Retype only what runs from the first line of the listing to the line holding "scene.collection.objects.link(sun)", both included. Do not retype the pictures.

── Collected material

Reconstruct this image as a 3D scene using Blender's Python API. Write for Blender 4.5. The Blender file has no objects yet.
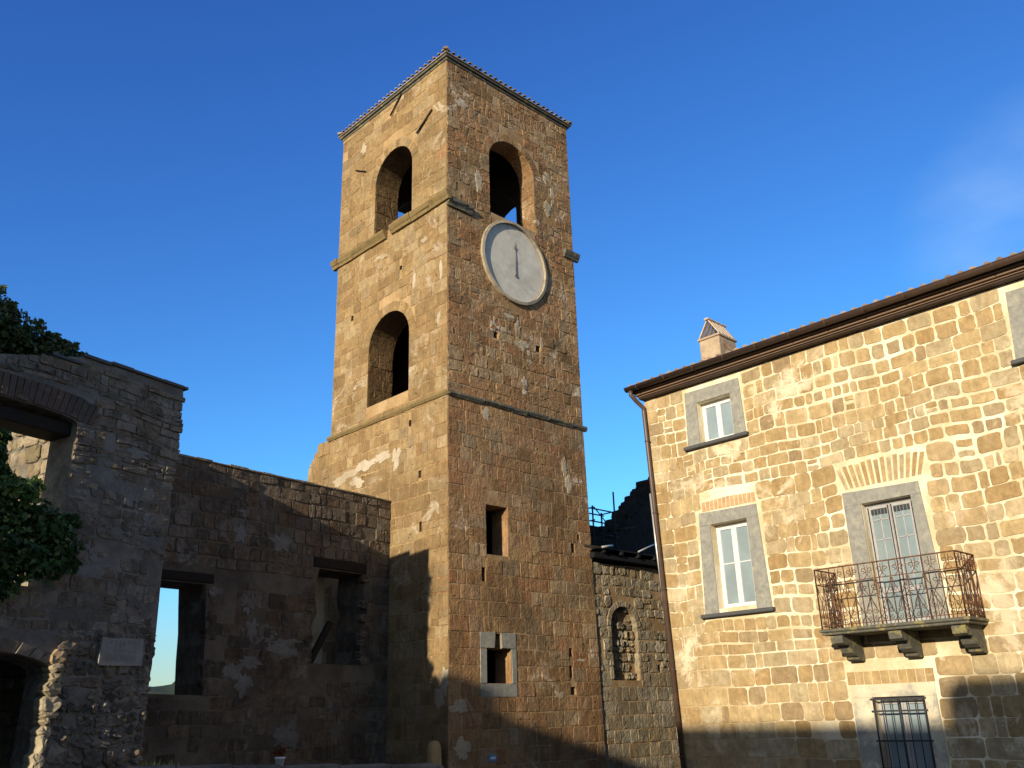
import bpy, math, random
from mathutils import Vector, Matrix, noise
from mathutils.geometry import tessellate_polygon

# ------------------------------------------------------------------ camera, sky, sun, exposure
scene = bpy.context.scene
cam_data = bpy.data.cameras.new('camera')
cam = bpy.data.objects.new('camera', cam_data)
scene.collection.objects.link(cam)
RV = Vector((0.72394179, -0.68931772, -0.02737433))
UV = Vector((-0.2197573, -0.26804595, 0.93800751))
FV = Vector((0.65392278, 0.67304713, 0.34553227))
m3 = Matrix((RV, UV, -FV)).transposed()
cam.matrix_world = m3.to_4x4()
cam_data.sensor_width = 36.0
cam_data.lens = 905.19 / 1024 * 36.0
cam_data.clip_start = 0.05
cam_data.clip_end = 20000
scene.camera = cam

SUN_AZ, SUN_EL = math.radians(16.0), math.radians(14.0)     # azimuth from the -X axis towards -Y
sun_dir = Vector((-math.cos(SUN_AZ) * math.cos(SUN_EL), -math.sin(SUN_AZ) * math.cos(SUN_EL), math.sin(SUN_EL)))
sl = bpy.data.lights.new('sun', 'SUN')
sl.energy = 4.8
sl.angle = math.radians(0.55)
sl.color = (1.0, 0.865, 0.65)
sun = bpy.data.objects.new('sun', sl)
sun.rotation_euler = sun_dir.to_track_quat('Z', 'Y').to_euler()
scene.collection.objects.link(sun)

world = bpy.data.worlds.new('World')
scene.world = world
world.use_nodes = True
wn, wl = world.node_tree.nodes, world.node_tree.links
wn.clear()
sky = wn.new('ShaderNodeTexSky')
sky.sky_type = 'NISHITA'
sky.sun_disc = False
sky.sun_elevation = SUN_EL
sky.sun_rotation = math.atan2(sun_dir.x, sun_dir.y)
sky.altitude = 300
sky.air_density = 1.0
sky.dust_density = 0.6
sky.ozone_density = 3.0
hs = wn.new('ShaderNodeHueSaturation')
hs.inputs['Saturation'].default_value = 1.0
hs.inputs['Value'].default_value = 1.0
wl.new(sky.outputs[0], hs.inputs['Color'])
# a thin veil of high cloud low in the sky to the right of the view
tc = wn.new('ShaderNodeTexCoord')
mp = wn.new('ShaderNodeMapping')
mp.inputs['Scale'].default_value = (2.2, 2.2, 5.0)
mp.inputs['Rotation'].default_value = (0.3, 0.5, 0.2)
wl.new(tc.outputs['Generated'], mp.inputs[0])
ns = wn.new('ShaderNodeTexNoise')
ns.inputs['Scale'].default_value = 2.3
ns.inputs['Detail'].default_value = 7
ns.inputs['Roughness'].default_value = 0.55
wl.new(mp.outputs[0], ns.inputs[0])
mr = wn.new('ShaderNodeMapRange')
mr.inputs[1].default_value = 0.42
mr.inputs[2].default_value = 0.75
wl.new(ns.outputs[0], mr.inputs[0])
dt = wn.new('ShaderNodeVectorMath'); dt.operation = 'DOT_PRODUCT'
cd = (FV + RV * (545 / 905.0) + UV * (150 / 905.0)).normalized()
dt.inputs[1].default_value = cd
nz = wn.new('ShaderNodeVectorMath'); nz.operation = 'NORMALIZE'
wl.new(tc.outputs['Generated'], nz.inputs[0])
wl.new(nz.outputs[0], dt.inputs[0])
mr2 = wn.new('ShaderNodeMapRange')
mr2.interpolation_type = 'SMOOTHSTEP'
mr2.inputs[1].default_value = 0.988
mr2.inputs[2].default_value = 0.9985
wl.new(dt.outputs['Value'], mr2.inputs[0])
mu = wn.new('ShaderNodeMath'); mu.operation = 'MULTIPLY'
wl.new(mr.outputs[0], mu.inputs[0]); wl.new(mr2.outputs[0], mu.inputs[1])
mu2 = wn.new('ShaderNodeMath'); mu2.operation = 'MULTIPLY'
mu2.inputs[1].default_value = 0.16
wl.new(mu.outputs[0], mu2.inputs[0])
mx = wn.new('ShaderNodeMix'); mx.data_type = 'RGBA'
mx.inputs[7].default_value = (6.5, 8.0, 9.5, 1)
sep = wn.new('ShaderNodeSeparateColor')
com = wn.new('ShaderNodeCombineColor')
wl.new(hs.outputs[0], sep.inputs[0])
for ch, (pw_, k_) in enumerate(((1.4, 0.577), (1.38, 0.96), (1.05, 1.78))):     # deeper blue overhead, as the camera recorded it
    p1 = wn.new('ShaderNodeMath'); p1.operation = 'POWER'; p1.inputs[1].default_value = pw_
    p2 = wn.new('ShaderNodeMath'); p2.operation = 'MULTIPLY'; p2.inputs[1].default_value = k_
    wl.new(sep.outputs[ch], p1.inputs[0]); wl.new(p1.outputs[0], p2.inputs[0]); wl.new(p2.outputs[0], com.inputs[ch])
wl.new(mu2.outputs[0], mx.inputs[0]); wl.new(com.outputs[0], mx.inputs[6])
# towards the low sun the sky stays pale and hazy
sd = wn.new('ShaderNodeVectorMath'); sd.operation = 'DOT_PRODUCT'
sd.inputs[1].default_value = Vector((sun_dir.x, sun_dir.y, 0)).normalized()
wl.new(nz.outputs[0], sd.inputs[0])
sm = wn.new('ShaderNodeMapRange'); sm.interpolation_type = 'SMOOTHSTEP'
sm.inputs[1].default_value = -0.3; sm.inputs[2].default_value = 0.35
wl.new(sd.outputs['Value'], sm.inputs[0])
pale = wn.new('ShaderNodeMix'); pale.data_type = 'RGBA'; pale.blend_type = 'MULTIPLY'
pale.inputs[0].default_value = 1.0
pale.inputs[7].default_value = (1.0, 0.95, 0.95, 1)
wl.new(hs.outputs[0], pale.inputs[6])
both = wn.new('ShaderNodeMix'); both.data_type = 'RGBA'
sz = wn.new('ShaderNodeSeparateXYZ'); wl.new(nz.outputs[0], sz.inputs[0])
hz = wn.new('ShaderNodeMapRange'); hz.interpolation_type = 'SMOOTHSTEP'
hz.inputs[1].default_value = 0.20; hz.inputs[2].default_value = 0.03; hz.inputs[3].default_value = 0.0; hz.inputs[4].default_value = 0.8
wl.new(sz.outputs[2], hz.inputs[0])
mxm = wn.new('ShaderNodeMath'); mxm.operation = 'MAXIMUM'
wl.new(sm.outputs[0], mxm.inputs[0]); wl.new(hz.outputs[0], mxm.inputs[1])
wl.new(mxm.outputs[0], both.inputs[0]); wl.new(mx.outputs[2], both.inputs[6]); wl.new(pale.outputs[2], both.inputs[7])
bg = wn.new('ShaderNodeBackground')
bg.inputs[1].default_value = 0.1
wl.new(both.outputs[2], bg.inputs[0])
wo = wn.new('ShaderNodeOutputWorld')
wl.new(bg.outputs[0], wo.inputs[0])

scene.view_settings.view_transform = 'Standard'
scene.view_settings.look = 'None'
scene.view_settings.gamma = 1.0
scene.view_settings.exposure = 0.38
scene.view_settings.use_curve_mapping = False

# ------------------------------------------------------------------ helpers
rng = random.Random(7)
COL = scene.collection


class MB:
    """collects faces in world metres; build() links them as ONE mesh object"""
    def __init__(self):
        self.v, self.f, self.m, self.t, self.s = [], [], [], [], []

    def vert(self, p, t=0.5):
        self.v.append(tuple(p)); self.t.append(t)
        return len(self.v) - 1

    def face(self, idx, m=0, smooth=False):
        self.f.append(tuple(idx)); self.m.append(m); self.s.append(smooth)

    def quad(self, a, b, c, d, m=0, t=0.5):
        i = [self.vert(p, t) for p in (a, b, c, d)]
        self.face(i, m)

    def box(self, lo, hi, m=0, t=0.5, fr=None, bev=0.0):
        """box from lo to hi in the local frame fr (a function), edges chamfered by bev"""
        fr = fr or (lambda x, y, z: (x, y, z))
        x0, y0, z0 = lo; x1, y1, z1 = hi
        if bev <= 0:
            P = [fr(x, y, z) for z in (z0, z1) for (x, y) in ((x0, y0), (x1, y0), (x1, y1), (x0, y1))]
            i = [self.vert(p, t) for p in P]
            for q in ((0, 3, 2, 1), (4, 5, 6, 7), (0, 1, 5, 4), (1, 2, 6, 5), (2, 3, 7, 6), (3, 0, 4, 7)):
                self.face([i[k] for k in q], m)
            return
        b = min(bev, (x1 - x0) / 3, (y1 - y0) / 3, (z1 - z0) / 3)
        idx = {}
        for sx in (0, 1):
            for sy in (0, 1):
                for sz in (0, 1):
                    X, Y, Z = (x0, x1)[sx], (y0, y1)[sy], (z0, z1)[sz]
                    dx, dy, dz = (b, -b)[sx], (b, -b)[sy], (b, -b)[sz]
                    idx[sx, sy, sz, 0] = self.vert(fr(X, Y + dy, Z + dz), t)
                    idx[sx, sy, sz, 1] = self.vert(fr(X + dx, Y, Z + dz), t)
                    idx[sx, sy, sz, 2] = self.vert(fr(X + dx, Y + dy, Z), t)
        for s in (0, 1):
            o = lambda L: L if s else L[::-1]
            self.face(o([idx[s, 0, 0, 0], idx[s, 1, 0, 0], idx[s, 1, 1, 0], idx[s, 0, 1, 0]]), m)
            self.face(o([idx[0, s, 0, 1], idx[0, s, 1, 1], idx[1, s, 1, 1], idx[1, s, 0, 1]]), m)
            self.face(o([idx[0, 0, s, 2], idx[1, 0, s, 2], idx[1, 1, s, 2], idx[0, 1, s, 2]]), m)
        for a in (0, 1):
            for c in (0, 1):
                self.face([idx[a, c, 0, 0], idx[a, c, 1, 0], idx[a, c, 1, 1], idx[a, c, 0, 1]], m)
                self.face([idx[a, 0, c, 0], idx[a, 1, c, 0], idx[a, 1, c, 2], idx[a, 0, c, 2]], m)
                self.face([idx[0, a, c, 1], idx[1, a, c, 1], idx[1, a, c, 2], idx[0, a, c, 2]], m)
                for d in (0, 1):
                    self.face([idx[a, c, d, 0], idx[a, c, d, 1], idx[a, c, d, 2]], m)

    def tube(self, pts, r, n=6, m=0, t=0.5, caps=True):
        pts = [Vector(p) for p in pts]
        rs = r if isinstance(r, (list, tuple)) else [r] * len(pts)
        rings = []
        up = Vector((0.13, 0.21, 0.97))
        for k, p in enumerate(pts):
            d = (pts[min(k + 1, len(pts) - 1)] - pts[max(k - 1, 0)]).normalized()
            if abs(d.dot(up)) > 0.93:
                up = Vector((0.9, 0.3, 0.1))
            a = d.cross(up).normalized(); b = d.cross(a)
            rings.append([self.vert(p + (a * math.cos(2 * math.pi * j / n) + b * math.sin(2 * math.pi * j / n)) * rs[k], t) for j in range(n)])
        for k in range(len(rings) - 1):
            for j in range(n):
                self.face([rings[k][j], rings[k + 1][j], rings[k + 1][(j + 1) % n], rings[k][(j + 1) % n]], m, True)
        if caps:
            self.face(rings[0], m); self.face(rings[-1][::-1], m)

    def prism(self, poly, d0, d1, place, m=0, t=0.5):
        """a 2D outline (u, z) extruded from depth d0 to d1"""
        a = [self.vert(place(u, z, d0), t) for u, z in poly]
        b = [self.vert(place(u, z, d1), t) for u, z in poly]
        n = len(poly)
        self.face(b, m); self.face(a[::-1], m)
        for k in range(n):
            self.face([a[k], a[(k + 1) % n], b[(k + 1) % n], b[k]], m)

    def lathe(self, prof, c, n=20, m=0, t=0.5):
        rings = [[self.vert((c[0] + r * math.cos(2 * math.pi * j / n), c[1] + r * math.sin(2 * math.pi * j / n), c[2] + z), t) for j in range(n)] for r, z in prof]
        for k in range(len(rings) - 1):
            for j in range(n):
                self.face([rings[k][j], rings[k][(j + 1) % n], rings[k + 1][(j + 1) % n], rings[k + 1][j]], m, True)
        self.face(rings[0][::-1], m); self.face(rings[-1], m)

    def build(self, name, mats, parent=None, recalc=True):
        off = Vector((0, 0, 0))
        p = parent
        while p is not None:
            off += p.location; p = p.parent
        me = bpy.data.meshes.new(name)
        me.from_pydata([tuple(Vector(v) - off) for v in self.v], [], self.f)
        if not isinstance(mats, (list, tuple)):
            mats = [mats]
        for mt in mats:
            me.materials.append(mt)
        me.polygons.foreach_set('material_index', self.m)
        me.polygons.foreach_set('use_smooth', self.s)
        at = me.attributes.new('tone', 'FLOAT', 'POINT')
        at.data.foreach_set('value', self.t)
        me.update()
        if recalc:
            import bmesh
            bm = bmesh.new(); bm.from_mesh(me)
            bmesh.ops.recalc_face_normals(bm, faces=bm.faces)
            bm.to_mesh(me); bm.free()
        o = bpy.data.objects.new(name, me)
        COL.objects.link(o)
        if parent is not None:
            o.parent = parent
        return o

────

◆ The completed task
Reconstruct this image as a 3D scene using Blender's Python API. Write for Blender 4.5. The Blender file has no objects yet.
import bpy, math, random
from mathutils import Vector, Matrix, noise
from mathutils.geometry import tessellate_polygon

# ------------------------------------------------------------------ camera, sky, sun, exposure
scene = bpy.context.scene
cam_data = bpy.data.cameras.new('camera')
cam = bpy.data.objects.new('camera', cam_data)
scene.collection.objects.link(cam)
RV = Vector((0.72394179, -0.68931772, -0.02737433))
UV = Vector((-0.2197573, -0.26804595, 0.93800751))
FV = Vector((0.65392278, 0.67304713, 0.34553227))
m3 = Matrix((RV, UV, -FV)).transposed()
cam.matrix_world = m3.to_4x4()
cam_data.sensor_width = 36.0
cam_data.lens = 905.19 / 1024 * 36.0
cam_data.clip_start = 0.05
cam_data.clip_end = 20000
scene.camera = cam

SUN_AZ, SUN_EL = math.radians(16.0), math.radians(14.0)     # azimuth from the -X axis towards -Y
sun_dir = Vector((-math.cos(SUN_AZ) * math.cos(SUN_EL), -math.sin(SUN_AZ) * math.cos(SUN_EL), math.sin(SUN_EL)))
sl = bpy.data.lights.new('sun', 'SUN')
sl.energy = 4.8
sl.angle = math.radians(0.55)
sl.color = (1.0, 0.865, 0.65)
sun = bpy.data.objects.new('sun', sl)
sun.rotation_euler = sun_dir.to_track_quat('Z', 'Y').to_euler()
scene.collection.objects.link(sun)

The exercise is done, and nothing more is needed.